Last month’s failed coup attempt in Turkey may have been designed to expose Washington’s true intentions in the country, says a former US Army officer in San Francisco, California.
The government of President Recep Tayyip Erdogan has blamed Washington for playing a role in the failed attempt on July 15, 2016.
Even before this incident, the Pentagon ordered families of US troops and civilian personnel deployed in southern Turkey to leave the region for security reasons.
The coup attempt “has exposed the US hand as playing a role, at least in the US Central Intelligence [Agency] circles and senior military circles in at least tolerating, if not empowering, planning and executing part of this coup that occurred in Turkey,” said Scott Bennett, a former US Army psychological warfare officer and counter-terrorism analyst.

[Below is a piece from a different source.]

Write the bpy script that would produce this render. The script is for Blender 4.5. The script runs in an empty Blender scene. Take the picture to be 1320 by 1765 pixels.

“So I think Turkey’s suspicion and Erdogan’s hostility towards the United States is quite pronounced and is quite justified and will only increase,” Bennett told Press TV on Monday.
“The coup that did occur was either a tremendous failure by those who planned it or a tremendous trap that Erdogan himself executed in order to expose the United States and its senior military for what they really are,” he added.
The coup “had the desired effect of exposing the United States as being permissive if not hostile towards Erdogan,” he said.
Following the overthrow attempt, Ankara reportedly cut off electricity to the strategic Incirlik Air Base, used by the US to conduct airstrikes against Daesh terrorists in Iraq and Syria.
According to a Washington think tank, a large number of American nuclear weapons stored at the air base are at risk of being seized by "terrorists or other hostile forces."
The Pentagon has stored about 50 atomic bombs at Incirlik in southern Turkey, about 110 kilometers from the border with Syria, where Washington and Ankara are engaged in a proxy war against the country, providing support to terrorist groups fighting against the Syrian people and government.
The United States is purportedly maintaining the stockpile of nuclear weapons at Incirlik as a deterrent to Russia and to demonstrate Washington’s commitment to NATO.